30%Percentage of US millennials quitting their jobs who say they left for ‘career development’ reasons

A module on organisational behaviour touched on the cut-throat nature of some companies but it was only when she switched industries, from banking to renewable energy, that she realised this “was a culture, not the norm . . . I realised you don’t have to work in this type of environment.”

At German energy company Eon, it was a completely different culture. “I could say ‘hey’ to a senior executive; or my senior director would offer to book a meeting room for me. That is how flat the structure was,” says Ms Edomobi, who is in her mid-thirties and recently left Eon to join a small energy consultancy. “In London, it was much more hierarchical: managers had lunch with managers, analysts had lunch with analysts.”

Malcolm Harris, author of Kids These Days: Human Capital and the Making of Millennials, found during his research that many young people coming out of university know what they are preparing for, but “whether they are willing to accept their work conditions is another question”.

“Workplace ‘reality’ is a bludgeon that bosses use to attack their workers’ standard of living, when the real reality is that work conditions are up for dispute,” he says, adding that salaries for younger workers should in many cases be higher.

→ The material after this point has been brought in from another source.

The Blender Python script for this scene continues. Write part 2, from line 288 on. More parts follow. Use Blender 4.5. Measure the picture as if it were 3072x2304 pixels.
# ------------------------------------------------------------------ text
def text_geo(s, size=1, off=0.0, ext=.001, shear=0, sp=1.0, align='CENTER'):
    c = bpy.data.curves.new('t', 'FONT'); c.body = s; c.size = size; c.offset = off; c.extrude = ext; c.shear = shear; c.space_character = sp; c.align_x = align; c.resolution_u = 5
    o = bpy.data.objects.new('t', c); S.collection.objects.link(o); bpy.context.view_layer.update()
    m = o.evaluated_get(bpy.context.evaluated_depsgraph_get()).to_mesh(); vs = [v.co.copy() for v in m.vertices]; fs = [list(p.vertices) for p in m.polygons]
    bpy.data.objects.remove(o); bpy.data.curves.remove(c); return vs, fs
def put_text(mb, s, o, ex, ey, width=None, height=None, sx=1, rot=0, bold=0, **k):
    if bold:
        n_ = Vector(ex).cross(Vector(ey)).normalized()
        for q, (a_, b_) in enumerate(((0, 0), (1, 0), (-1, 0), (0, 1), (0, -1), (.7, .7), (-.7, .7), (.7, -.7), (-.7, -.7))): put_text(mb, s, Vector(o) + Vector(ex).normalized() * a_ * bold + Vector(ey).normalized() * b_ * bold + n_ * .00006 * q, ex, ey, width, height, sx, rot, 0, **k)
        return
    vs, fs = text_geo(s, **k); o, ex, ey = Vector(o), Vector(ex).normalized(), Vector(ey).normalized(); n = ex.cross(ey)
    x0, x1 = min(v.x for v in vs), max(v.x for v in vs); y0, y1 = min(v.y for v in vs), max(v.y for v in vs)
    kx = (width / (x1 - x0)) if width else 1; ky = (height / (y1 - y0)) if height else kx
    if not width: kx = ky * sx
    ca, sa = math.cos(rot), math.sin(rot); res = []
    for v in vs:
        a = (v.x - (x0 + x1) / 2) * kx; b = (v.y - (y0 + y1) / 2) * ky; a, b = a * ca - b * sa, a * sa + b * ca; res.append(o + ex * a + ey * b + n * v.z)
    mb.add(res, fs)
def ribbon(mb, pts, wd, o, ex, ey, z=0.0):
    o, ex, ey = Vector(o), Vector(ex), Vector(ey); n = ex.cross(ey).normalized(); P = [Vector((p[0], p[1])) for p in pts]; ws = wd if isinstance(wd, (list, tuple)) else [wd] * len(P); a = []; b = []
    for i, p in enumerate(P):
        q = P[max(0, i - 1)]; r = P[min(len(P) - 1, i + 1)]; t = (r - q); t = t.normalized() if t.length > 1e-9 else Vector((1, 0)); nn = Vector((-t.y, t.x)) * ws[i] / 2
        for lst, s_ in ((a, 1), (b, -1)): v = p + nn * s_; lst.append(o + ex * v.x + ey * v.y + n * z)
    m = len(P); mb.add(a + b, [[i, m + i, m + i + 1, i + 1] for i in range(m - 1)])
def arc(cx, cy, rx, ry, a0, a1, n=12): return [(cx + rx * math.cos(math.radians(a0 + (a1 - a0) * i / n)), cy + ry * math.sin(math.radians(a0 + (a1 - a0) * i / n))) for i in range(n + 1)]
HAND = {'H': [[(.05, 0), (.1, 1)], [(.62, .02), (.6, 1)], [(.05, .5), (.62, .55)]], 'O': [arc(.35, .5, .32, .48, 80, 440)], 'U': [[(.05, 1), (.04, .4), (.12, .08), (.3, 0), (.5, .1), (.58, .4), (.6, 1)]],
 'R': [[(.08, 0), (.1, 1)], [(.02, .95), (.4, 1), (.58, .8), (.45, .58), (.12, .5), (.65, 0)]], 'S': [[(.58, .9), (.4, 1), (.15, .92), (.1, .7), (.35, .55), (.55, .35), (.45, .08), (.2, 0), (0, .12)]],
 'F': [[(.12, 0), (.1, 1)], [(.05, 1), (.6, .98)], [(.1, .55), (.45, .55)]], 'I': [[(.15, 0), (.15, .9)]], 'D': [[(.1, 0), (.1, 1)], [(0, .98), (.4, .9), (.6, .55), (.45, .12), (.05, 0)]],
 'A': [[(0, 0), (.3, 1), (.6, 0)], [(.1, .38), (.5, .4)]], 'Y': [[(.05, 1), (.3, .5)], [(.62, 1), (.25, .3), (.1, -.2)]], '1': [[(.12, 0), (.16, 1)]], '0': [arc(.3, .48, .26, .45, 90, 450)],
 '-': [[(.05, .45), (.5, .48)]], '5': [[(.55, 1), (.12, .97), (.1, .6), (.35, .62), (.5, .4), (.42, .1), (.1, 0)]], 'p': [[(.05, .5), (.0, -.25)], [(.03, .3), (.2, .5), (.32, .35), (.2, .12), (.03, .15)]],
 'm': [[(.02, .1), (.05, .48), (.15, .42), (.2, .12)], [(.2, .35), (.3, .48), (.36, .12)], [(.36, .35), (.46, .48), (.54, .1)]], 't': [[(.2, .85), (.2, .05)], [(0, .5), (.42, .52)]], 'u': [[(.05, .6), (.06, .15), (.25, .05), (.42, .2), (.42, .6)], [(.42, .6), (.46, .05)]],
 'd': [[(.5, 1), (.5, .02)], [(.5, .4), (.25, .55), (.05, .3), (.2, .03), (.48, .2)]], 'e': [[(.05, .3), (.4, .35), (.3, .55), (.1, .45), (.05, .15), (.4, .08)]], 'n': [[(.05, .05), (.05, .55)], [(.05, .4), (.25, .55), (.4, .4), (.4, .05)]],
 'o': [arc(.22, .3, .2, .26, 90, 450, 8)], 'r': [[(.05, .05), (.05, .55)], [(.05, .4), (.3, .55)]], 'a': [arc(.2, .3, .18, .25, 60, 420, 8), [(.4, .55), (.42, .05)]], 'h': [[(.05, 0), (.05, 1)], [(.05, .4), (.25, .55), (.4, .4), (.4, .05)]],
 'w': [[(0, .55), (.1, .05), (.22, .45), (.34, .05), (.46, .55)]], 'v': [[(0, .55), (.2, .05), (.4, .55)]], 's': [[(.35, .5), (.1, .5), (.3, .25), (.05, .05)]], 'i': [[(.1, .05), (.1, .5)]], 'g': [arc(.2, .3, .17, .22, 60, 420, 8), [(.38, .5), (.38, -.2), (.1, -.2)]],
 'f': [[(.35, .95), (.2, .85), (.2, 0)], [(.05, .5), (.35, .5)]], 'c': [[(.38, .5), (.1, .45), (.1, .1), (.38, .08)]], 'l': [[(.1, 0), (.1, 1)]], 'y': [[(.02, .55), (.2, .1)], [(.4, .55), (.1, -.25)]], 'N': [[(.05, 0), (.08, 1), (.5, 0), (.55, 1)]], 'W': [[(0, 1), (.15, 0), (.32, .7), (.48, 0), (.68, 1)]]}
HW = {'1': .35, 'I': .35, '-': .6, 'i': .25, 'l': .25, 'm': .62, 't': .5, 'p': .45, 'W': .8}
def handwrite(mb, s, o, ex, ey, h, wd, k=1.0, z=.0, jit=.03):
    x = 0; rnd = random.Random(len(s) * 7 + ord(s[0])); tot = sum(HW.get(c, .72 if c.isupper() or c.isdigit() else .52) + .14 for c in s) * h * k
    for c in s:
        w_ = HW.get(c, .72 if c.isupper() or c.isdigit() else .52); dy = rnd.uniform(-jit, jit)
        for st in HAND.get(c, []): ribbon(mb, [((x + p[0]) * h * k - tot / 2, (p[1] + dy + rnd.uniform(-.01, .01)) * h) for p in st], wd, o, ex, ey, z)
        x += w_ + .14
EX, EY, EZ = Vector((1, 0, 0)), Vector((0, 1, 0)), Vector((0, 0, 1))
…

When she was considering a job offer from the Economic Policy Institute, a think-tank in Washington DC, Julia Wolfe hesitated because she would have to take a pay cut. But because she was keen to work there, she accepted the $41,000 starting salary.

To negotiate a more reasonable salary for herself and other entry-level recruits once she had joined, the 26-year-old worked with the Nonprofit Professional Employees Union (NPEU) to establish a wage floor — a minimum starting salary — of $47,800 for all employees, and wage ladders to help track their progression.

“I think a lot of these inequities happen when you first start out in the workforce and then they compound later on, so we want to sort them out off the bat,” she says.

Looking back, Ms Köerting reflects that her early work experiences should not be the “reality” for recent graduates. Managers need to encourage progression both by nurturing talents, and by taking their colleagues seriously, she says. “If your contribution is important, that is empowering.”